## Data for this task
---

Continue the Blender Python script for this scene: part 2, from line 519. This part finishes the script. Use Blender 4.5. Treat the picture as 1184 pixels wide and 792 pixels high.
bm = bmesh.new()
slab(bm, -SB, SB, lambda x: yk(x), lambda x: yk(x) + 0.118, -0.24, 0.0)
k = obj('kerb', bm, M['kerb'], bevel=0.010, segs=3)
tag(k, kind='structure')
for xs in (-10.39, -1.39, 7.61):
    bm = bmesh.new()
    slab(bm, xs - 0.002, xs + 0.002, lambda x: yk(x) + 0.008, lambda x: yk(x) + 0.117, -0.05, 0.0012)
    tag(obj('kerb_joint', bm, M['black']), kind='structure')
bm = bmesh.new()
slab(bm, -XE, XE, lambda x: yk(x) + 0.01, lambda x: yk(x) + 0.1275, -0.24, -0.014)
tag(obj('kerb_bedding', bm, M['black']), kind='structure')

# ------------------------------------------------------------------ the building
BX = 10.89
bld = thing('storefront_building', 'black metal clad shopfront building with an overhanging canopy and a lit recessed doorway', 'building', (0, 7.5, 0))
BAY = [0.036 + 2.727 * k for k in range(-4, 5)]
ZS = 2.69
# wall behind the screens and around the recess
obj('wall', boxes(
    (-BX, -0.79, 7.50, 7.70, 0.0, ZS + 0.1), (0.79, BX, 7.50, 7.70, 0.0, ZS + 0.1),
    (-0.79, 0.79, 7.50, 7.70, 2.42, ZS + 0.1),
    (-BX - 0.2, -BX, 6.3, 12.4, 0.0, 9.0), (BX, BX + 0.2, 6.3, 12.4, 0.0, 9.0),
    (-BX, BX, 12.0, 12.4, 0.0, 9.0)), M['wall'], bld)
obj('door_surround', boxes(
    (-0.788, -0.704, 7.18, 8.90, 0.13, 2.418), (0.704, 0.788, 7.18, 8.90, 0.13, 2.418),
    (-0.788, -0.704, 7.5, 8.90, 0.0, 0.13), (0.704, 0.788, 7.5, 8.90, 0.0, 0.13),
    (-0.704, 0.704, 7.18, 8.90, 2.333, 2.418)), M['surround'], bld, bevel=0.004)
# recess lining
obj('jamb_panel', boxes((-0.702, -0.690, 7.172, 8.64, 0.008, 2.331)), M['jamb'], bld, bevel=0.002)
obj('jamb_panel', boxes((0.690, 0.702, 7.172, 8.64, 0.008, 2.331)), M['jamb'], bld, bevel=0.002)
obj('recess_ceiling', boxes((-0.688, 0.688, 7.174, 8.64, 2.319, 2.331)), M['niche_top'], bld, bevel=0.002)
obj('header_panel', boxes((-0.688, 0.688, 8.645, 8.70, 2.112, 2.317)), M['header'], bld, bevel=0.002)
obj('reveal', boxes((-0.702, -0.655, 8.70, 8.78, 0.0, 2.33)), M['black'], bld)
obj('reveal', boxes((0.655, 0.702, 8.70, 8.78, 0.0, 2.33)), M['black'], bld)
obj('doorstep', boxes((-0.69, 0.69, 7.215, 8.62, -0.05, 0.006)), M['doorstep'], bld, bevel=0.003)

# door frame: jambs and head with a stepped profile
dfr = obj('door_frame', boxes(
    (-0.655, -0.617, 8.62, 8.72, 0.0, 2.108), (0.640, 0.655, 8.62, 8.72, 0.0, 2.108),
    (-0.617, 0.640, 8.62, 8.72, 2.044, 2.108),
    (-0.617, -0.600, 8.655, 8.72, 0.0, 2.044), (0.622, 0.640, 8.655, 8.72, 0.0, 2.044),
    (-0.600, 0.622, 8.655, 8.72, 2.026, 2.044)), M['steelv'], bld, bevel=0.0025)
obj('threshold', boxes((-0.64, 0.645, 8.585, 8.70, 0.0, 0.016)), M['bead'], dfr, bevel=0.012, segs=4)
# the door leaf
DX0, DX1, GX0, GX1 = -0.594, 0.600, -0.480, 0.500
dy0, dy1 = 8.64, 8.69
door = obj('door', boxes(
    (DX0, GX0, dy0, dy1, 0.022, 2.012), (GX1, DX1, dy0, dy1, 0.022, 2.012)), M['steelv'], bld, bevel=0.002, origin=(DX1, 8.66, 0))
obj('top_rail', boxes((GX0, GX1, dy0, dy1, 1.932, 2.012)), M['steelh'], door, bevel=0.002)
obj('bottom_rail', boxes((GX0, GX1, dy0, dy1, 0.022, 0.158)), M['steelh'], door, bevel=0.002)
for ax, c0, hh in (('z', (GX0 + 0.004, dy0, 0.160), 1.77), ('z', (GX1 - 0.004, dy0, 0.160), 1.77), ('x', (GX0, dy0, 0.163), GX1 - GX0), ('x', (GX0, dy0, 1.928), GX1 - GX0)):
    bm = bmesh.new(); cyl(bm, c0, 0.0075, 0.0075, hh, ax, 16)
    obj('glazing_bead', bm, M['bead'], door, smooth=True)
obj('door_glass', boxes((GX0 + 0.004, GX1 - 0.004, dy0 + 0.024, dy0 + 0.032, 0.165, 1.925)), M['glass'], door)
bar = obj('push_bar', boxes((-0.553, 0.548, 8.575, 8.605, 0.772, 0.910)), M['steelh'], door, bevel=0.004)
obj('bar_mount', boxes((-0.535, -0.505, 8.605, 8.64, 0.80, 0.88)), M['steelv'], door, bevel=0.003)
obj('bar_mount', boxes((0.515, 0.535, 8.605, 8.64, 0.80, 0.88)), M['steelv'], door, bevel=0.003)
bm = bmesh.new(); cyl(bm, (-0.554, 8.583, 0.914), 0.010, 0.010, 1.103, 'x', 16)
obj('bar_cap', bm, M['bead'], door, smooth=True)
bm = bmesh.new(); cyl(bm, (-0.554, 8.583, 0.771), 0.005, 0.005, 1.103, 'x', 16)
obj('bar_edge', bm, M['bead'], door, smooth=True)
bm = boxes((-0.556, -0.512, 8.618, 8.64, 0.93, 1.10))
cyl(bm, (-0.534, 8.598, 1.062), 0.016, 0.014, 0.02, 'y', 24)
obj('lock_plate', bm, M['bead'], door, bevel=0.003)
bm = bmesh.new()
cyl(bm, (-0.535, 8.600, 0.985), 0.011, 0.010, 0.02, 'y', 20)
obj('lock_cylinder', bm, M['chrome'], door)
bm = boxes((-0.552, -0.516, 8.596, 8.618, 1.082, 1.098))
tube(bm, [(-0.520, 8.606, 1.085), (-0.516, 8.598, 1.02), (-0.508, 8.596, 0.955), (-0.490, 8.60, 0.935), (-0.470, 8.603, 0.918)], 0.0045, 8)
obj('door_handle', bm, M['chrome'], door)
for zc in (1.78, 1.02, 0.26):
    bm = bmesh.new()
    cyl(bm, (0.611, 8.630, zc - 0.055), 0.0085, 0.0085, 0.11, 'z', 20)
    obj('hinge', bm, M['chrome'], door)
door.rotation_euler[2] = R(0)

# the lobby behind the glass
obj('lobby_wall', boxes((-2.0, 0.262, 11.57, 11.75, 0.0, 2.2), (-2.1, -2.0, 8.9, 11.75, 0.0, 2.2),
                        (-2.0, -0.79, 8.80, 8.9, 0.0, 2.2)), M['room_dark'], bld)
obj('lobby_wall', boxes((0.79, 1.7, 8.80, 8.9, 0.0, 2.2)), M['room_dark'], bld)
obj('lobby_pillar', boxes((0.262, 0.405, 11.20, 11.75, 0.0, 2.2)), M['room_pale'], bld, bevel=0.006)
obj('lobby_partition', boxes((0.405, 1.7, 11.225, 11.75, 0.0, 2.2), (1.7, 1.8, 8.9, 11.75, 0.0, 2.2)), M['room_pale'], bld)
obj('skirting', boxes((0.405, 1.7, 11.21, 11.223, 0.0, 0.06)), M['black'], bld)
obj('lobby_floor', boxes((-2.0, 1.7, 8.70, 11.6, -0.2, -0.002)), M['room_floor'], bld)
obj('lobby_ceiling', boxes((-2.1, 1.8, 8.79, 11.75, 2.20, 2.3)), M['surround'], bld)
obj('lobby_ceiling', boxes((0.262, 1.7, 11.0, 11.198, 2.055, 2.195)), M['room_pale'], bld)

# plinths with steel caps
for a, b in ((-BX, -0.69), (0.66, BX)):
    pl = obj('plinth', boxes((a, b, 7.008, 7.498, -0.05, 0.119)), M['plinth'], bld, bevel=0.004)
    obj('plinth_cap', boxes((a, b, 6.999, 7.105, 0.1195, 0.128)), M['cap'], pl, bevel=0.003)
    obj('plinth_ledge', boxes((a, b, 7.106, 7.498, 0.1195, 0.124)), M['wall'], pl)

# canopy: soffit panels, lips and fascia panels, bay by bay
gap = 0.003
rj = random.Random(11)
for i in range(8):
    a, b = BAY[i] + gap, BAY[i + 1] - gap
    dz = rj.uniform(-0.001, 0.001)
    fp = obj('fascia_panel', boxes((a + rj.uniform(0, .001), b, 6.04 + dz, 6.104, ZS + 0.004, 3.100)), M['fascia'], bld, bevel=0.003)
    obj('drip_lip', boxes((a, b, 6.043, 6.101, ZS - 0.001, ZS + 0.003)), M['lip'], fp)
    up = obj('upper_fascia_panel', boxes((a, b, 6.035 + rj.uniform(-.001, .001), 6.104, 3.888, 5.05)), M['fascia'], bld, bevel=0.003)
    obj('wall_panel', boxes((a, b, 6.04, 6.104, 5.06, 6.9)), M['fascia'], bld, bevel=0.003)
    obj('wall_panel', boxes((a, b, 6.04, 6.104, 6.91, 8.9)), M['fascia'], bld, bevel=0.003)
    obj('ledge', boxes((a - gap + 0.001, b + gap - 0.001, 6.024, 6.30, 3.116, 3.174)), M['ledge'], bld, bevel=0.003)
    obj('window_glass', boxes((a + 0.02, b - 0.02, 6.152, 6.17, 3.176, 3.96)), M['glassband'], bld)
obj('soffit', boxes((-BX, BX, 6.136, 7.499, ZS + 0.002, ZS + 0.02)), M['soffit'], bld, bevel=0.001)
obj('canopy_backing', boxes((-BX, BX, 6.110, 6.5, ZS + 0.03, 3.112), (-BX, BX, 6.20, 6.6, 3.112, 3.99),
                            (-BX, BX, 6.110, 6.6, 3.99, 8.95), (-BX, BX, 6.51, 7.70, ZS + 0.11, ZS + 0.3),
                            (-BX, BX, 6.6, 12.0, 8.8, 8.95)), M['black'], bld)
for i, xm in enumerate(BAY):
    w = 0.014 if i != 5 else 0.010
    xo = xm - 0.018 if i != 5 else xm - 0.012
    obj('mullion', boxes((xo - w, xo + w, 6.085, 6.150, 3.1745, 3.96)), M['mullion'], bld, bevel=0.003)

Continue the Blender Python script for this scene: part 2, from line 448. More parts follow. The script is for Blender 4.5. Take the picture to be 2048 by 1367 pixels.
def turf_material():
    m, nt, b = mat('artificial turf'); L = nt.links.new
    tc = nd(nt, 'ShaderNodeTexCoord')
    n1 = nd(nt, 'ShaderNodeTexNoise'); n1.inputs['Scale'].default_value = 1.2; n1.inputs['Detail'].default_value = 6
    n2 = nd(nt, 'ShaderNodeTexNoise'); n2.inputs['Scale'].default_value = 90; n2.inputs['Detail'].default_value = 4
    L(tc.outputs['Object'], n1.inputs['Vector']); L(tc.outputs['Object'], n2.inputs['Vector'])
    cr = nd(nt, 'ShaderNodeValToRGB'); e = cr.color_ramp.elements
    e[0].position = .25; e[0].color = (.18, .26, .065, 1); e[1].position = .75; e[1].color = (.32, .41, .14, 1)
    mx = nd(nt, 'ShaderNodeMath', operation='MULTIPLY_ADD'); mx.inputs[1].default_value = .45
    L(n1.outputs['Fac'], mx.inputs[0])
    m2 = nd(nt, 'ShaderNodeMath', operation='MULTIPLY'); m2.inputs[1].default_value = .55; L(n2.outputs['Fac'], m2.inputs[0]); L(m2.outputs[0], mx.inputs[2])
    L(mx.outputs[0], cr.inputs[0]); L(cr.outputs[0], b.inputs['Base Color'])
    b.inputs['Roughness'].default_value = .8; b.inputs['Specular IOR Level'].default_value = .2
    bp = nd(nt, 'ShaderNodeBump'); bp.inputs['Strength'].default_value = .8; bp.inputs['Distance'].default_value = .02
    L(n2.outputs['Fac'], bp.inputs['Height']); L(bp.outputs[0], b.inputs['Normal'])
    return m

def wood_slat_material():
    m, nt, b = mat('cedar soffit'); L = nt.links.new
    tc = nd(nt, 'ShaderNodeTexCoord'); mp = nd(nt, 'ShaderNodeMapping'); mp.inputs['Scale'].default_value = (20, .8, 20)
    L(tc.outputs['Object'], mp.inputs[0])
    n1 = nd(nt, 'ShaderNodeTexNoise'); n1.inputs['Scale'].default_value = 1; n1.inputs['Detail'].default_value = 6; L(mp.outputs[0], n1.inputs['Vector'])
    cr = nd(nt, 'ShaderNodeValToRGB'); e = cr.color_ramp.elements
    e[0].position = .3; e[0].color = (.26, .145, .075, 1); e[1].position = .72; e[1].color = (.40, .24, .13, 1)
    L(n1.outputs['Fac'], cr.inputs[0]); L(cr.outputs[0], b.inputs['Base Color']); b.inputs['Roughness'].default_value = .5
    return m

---

The first line of the records and every line down to the line with "tag(obj('kerb_bedding', bm, M['black']), kind='structure')" must be quoted exactly; leave out all else.

## The completed task
Continue the Blender Python script for this scene: part 2, from line 519. This part finishes the script. Use Blender 4.5. Treat the picture as 1184 pixels wide and 792 pixels high.
bm = bmesh.new()
slab(bm, -SB, SB, lambda x: yk(x), lambda x: yk(x) + 0.118, -0.24, 0.0)
k = obj('kerb', bm, M['kerb'], bevel=0.010, segs=3)
tag(k, kind='structure')
for xs in (-10.39, -1.39, 7.61):
    bm = bmesh.new()
    slab(bm, xs - 0.002, xs + 0.002, lambda x: yk(x) + 0.008, lambda x: yk(x) + 0.117, -0.05, 0.0012)
    tag(obj('kerb_joint', bm, M['black']), kind='structure')
bm = bmesh.new()
slab(bm, -XE, XE, lambda x: yk(x) + 0.01, lambda x: yk(x) + 0.1275, -0.24, -0.014)
tag(obj('kerb_bedding', bm, M['black']), kind='structure')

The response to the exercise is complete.